### OBJECTIVE
List every line below containing "wide".

((

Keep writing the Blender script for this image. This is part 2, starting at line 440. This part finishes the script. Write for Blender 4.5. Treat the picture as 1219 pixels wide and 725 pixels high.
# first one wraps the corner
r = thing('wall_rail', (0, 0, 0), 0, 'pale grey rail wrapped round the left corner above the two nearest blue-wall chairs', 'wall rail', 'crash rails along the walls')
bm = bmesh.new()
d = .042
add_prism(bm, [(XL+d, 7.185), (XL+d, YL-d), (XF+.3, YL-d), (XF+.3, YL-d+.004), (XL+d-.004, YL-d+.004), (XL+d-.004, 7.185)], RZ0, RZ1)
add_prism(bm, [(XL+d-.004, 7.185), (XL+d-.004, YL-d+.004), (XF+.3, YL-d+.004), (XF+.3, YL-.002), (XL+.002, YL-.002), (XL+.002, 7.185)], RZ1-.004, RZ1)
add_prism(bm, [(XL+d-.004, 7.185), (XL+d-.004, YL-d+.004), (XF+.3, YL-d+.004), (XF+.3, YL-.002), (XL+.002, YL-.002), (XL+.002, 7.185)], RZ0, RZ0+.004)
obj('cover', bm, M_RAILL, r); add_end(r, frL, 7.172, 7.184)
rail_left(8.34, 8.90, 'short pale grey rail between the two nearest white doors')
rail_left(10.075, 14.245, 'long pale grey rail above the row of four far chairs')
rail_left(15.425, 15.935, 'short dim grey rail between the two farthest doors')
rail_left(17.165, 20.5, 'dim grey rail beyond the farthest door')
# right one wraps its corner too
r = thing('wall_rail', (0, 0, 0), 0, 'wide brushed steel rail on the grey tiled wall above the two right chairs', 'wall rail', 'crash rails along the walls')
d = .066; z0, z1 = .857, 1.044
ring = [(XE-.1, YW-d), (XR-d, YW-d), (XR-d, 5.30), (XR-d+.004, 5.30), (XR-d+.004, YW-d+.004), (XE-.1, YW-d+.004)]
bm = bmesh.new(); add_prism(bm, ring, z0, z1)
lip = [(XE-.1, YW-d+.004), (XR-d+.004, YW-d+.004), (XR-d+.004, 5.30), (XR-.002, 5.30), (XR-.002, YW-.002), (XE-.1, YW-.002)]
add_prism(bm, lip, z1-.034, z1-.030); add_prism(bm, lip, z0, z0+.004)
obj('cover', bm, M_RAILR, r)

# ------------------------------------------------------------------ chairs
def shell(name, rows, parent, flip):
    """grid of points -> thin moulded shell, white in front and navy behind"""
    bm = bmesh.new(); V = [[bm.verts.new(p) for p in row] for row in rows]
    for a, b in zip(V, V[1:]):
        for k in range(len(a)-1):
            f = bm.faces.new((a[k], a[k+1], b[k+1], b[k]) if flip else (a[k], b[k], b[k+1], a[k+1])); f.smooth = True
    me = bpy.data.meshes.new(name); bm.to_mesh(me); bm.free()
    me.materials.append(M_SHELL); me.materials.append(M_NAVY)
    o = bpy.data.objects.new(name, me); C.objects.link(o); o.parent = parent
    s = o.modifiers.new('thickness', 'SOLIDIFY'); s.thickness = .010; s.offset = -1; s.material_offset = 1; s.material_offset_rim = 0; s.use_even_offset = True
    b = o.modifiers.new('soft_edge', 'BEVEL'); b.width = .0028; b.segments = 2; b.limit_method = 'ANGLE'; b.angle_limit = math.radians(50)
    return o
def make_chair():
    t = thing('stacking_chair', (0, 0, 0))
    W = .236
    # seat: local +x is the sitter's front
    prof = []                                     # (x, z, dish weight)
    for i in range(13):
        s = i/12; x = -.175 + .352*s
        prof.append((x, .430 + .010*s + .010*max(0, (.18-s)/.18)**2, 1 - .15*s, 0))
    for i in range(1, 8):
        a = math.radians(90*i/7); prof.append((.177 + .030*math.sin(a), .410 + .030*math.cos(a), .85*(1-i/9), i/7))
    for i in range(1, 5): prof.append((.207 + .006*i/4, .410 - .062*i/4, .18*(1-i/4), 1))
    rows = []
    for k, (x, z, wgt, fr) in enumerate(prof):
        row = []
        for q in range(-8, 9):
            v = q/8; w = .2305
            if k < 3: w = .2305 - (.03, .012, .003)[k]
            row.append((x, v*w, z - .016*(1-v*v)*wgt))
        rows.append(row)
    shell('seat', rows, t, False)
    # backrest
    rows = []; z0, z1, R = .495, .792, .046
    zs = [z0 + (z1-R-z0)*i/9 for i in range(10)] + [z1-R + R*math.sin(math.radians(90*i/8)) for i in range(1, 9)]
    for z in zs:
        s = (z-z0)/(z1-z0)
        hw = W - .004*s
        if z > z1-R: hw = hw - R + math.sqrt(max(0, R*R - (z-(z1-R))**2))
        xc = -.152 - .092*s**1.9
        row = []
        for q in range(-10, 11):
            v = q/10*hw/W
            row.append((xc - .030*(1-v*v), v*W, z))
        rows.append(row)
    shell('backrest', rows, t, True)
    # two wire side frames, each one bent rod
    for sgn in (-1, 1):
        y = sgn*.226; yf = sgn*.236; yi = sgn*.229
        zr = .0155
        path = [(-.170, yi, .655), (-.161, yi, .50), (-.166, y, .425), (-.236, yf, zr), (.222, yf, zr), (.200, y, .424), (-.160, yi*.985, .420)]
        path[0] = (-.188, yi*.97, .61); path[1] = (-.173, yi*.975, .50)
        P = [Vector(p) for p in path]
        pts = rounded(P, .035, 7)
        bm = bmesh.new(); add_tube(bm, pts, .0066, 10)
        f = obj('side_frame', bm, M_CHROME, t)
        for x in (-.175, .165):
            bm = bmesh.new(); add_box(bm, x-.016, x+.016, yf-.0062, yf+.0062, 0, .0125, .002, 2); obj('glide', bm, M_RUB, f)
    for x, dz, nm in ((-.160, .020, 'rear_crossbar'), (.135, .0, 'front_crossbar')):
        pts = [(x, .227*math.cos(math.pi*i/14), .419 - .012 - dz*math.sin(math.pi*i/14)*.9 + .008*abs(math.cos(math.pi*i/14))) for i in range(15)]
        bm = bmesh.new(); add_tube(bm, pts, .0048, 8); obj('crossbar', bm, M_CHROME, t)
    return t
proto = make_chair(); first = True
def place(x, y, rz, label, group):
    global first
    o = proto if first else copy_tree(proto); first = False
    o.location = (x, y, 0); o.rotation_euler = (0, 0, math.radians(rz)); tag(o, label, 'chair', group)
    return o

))

### SOLUTION FOR THIS TASK
Keep writing the Blender script for this image. This is part 2, starting at line 440. This part finishes the script. Write for Blender 4.5. Treat the picture as 1219 pixels wide and 725 pixels high.
r = thing('wall_rail', (0, 0, 0), 0, 'wide brushed steel rail on the grey tiled wall above the two right chairs', 'wall rail', 'crash rails along the walls')